After nearly two decades in power, the record of the Scottish National Party is no longer a matter of promise, but of performance. And for Scotland’s business community, that performance raises profound concerns about the country’s economic direction and its future.

Scotland is a nation rich in talent, resources, and entrepreneurial spirit. Yet economic growth has lagged, investment has faltered, and too many businesses now face a climate of uncertainty rather than opportunity. This is not the result of global forces alone. It is the product of political choices.

For years, constitutional division has taken precedence over economic delivery. The relentless focus on independence, despite the clear complexities it would entail, has created a drag on confidence. Investors hesitate. Employers delay expansion. International firms look elsewhere.

Let us be clear, independence is not a cost-free aspiration. It raises fundamental, unanswered questions about currency, debt, trade, and fiscal sustainability. Businesses do not operate in a vacuum. They depend on stability, clarity, and access to markets, particularly the rest of the United Kingdom, Scotland’s largest trading partner. The risk is not abstract. It is immediate and practical. What currency would Scotland use? How would cross-border trade function? What will happen to public spending if revenues fall short? These are not ideological questions. They are the bread and butter of economic reality. Meanwhile, day-to-day pressures mount. Many firms face rising costs, regulatory burdens, and skills shortages. What they need is a government focused relentlessly on growth, improving productivity, supporting enterprise, and attracting investment. Instead, they see drift.
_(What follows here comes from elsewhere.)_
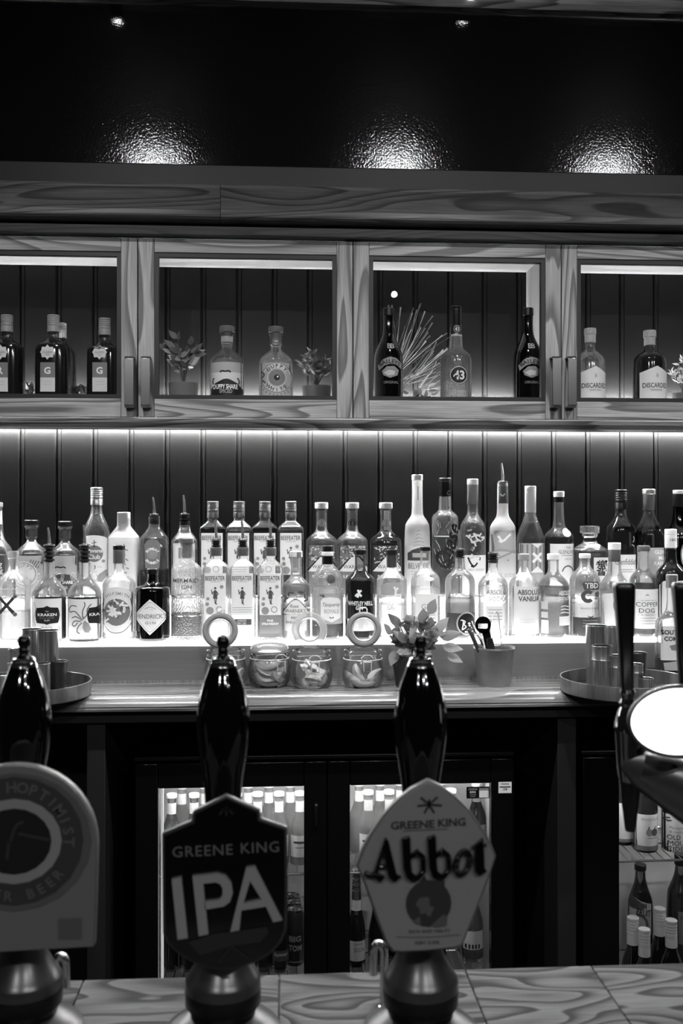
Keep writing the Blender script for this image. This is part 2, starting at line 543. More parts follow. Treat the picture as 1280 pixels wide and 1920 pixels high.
def bottle(name, label, row, cx, pts, cap=None, liq=None, n=2.0, dr=1.0, glass='glass', rot=0, group=None, cat='bottle', it=2, seg=28, dec=None, neck=None):
    Y, z0 = ROWS[row] if isinstance(row, str) else row
    s = S(cx, Y); X = P(cx, 0, Y)[0]; yb = 960 + (EYE - z0) * s
    root = thing(name, label, cat, (X, Y, z0), R(rot), group)
    rb = pts[-1][1] / s
    pr = [((yb - y) / s, r / s) for y, r in pts]
    pr = chaikin(pr, it)
    prof = [(r, z) for z, r in pr] + [(rb, .010), (rb * .985, .004), (rb * .93, .0008), (rb * .8, 0)]
    m = MB(); m.lathe(prof + [(rb * .45, .004), (0, .006)], seg, n, dr)
    m.build('glass_body', glass, root)
    zs = [z for r, z in prof][::-1]; rs = [r for r, z in prof][::-1]

    def rad(z):
        if z <= zs[0]: return rs[0]
        for i in range(len(zs) - 1):
            if zs[i] <= z <= zs[i + 1]:
                d = zs[i + 1] - zs[i]
                return rs[i] + (rs[i + 1] - rs[i]) * ((z - zs[i]) / d if d > 1e-9 else 0)
        return rs[-1]

    def front(x, z):
        r = rad(max(z, .004)); t = min(abs(x) / r, .999) if r > 0 else 0
        return -dr * r * (1 - t ** n) ** (1 / n)
    fc = Face(root, cx, yb, s, front); fc.rad = rad
    zz = lambda y: (yb - y) / s
    if liq:
        lm, ly = liq; zl = zz(ly); g = .0022
        lp = [(0, zl), (max(rad(zl) - g, .002), zl)] + [(max(r - g, .001), z) for r, z in prof if .008 < z < zl - .0005] + [(rb - g, .008), (rb * .6, .0075), (0, .009)]
        MB().lathe(lp, seg, n, dr, caps=False).build('liquid', lm, root)
    if cap:
        kind = cap[0]
        if kind == 'screw':                              # y0 y1 r mat
            _, y0, y1, r, cm = cap; h = y1 - y0
            p = [(r * .9, y0), (r, y0 + 1)]
            for k in range(4):
                y = y0 + h * (.12 + .11 * k); p += [(r, y), (r * .95, y + h * .03), (r, y + h * .06)]
            p += [(r, y0 + h * .62), (r * .95, y0 + h * .66), (r, y0 + h * .70), (r * 1.01, y1)]
            MB().lathe([(a / s, zz(b)) for a, b in p], 24).build('cap', cm, root)
        elif kind == 'cork':                             # y0 y1 r mat (stopper head), then wrap y2 r2 mat2
            _, y0, y1, r, cm = cap[:5]
            o = MB().lathe([(a / s, zz(b)) for a, b in ((r * .9, y0), (r, y0 + 1.2), (r, y1 - 1), (r * .93, y1))], 24).build('cap', cm, root)
            if len(cap) > 5:
                y2, r2, m2 = cap[5:8]
                MB().lathe([(a / s, zz(b)) for a, b in ((r2, y1), (r2 * 1.02, y1 + 2), (r2, y1 + 3), (r2, y2 - 1), (r2 * .97, y2))], 24).build('neck_wrap', m2, root)
        elif kind == 'pour':                             # tip flange bottom r
            pourer(root, fc, cx, *cap[1:5], **(cap[5] if len(cap) > 5 else {}))
    if dec: dec(fc)
    return fc
# ================================================================== the room
XL, XR = -1.35, 1.85
CEIL = 3.07
WOOD('wood_x', 'x', 88, 156, rings=13, across=11, along=1.0, rough=.42)
WOOD('wood_z', 'z', 88, 156, rings=13, across=11, along=1.0, rough=.42)
WOOD('wood_dark_x', 'x', 52, 90, rings=16, across=12, along=1.2, rough=.42)
WOOD('wood_pale_x', 'x', 200, 232, rings=6, across=5, along=.6, rough=.5, fine=.12)
WOOD('wood_pale_z', 'z', 175, 210, rings=6, across=5, along=.6, rough=.5, fine=.12)
WOOD('counter_wood', 'x', 96, 146, rings=6, across=9, along=.7, rough=.26, coat=.35)
WOOD('bar_wood', 'x', 36, 112, rings=12, across=12, along=3.4, rough=.6, spec=.12)
G('panel_paint', 13, .5, spec=.2, vary=.08, vscale=3)
G('gloss_paint', 8, .085, spec=.5, ior=1.9, bump=.2, bscale=190)
G('dark_paint', 11, .5); G('black_paint', 10, .6); G('floor_dark', 30, .6, vary=.2, vscale=3); G('under_paint', 24, .6)
G('bead_black', 10, .5); G('ceiling_paint', 25, .7)

fl = MB(); fl.box(XL, XR, -.9, WALL_Y + .1, -.04, 0); tag(fl.build('floor', 'floor_dark'), kind='structure')
cl = MB(); cl.box(XL, XR, -.9, WALL_Y + .1, CEIL, CEIL + .05); tag(cl.build('ceiling', 'ceiling_paint'), kind='structure')
wb = MB(); wb.box(XL, XR, WALL_Y + .012, WALL_Y + .1, 0, 2.40); wall = tag(wb.build('wall_back', 'black_paint'), kind='structure')
g0, g18 = P(38, 0, WALL_Y)[0], P(1226, 0, WALL_Y)[0]
pitch = (g18 - g0) / 18
hw = pitch / 2 - .0012
z0, z1 = 1.0, 2.395
m = MB()                                              # one tongue-and-groove board with chamfered edges and a bead
prof = [(-hw, .012), (-hw, .004), (-hw + .004, 0), (-hw + .009, 0), (-hw + .011, .0022), (-hw + .013, 0), (hw - .004, 0), (hw, .004), (hw, .012)]
n_ = len(prof)
m.add([(x, y, z0) for x, y in prof] + [(x, y, z1) for x, y in prof],
      [(i, i + 1, i + 1 + n_, i + n_) for i in range(n_ - 1)])
k = int((XL - g0) / pitch) - 0
first = None
i = k
while g0 + (i + 1) * pitch < XR:
    if first is None:
        first = m.build('plank', 'panel_paint', wall, smooth=0); o = first
    else:
        o = first.copy(); COL.objects.link(o)
    o.location = (g0 + (i + .5) * pitch, WALL_Y, 0)
    i += 1
wu = MB(); wu.box(XL, XR, WALL_Y, WALL_Y + .1, 2.40, CEIL); tag(wu.build('wall_upper', 'gloss_paint'), kind='structure')
# painted upstand on top of the cabinets, wood rail under the ceiling
t = MB(); t.box(XL, XR, 2.80, 2.825, 2.35, P(640, 313, 2.80)[2]); tag(t.build('trim_1', 'dark_paint', bevel=.004), kind='structure')
t = MB(); t.extrude_x([(2.83, 2.998), (2.815, 3.01), (2.815, 3.05), (2.83, CEIL), (WALL_Y, CEIL), (WALL_Y, 2.998)], XL, XR)
tag(t.build('trim_2', 'wood_x'), kind='structure')

# cornice over the cabinets: two boards meeting in a butt joint, a fascia below
CY = 2.47
za, zb, zc = ZC(351, CY), ZC(419, CY + .02), ZC(447, 2.52)
joint = P(413, 0, CY)[0]
cor = thing('trim_3', None, None, (0, 0, 0)); cor['kind'] = 'structure'
for x0, x1 in ((XL, joint - .0006), (joint + .0006, XR)):
    t = MB(); t.extrude_x([(CY, za), (CY - .006, za - .01), (CY + .004, za - .035), (CY + .010, za - .06), (CY + .006, zb + .012), (CY, zb + .006), (CY + .006, zb + .001), (CY + .02, zb), (2.86, zb), (2.86, za)][::-1], x0, x1)
    t.build('board', 'wood_dark_x', cor, smooth=20)
t = MB(); t.box(XL, XR, 2.515, 2.55, zc, zb - .003); t.build('fascia_board', 'wood_dark_x', cor, bevel=.003)
zd0, zd1 = ZC(784, 2.535), ZC(452.5, 2.535)
zp0 = ZC(806, 2.525)
t = MB(); t.extrude_x([(2.522, zd0 - .002), (2.516, zd0 - .006), (2.520, zd0 - .013), (2.530, zd0 - .016), (2.532, zp0), (2.556, zp0), (2.556, zd0 - .002)], XL, XR)
tag(t.build('trim_4', 'wood_x', smooth=20), kind='structure')

# ------------------------------------------------------------------ glazed wall cabinets
DY, DT = 2.535, .022
ZF0, ZF1 = 1.792, 1.826                      # cabinet floor
ZT = P(450, 503, WALL_Y)[2]                  # underside of the cabinet top
EMIT('led_warm', 9.0); EMIT('led_strip', 440.0); EMIT('cabinet_led', 75.0); EMIT('cabinet_wall_led', 900.0)


G('handle_steel', 110, .25, .9)


def strap_handle(door, px, side):
    x, _, zt = P(px, 668, DY - .03); zb_ = P(px, 763, DY - .03)[2]
    h = MB(); w_ = .0115
    prof = [(DY, zt + .001), (DY - .024, zt + .001), (DY - .030, zt - .005), (DY - .030, zb_ + .005), (DY - .024, zb_ - .001), (DY, zb_ - .001),
            (DY, zb_ + .003), (DY - .023, zb_ + .003), (DY - .0265, zb_ + .0065), (DY - .0265, zt - .0065), (DY - .023, zt - .003), (DY, zt - .003)]
    h.extrude_x(prof, x - w_, x + w_)
    h.build('handle', 'handle_steel', door, smooth=20, bevel=.0008)


def door(cab, x0, x1, hpx):
    d = part_empty('door', cab)
    g = .0012; sw, tr, br, bd = .040, .035, .046, .011
    x0 += g; x1 -= g
    for a, b in ((x0, x0 + sw), (x1 - sw, x1)):
        s_ = MB(); s_.box(a, b, DY, DY + DT, zd0, zd1); s_.build('stile', 'wood_z', d, bevel=.0012)
    for a, b in ((zd0, zd0 + br), (zd1 - tr, zd1)):
        s_ = MB(); s_.box(x0 + sw + .0004, x1 - sw - .0004, DY, DY + DT, a, b); s_.build('rail', 'wood_x', d, bevel=.0012)
    a, b, c, e = x0 + sw, x1 - sw, zd0 + br, zd1 - tr
    q = MB(); y0, y1 = DY + .003, DY + DT - .002                   # black glazing bead
    o4 = [(a, c), (b, c), (b, e), (a, e)]; i4 = [(a + bd, c + bd), (b - bd, c + bd), (b - bd, e - bd), (a + bd, e - bd)]
    vs = [(x, y0, z) for x, z in o4] + [(x, y0, z) for x, z in i4] + [(x, y1, z) for x, z in o4] + [(x, y1, z) for x, z in i4]
    fs = []
    for i in range(4):
        j = (i + 1) % 4
        fs += [(i, j, j + 4, i + 4), (i + 8, i + 12, j + 12, j + 8), (i + 4, j + 4, j + 12, i + 12)]
    q.add(vs, fs); q.build('glazing_bead', 'bead_black', d, smooth=0)
    q = MB(); q.box(a + bd - .002, b - bd + .002, DY + .010, DY + .013, c + bd - .002, e - bd + .002); q.build('pane', 'glass_pane', d, smooth=0)
    strap_handle(d, hpx, 0)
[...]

This is not an argument against Scotland. It is an argument for Scotland’s success. Businesses want to invest, to hire, to grow. But they need a stable foundation on which to build. The upcoming Holyrood elections are not simply another political contest. They are a choice about Scotland’s economic future. More of the same risks entrenching stagnation. A change in direction could unlock opportunity. Voters do not need to accept decline as inevitable. They can demand better. They can demand a government focused on jobs, growth, and prosperity, not constitutional obsession. Scotland’s future should be built on economic strength, not economic uncertainty.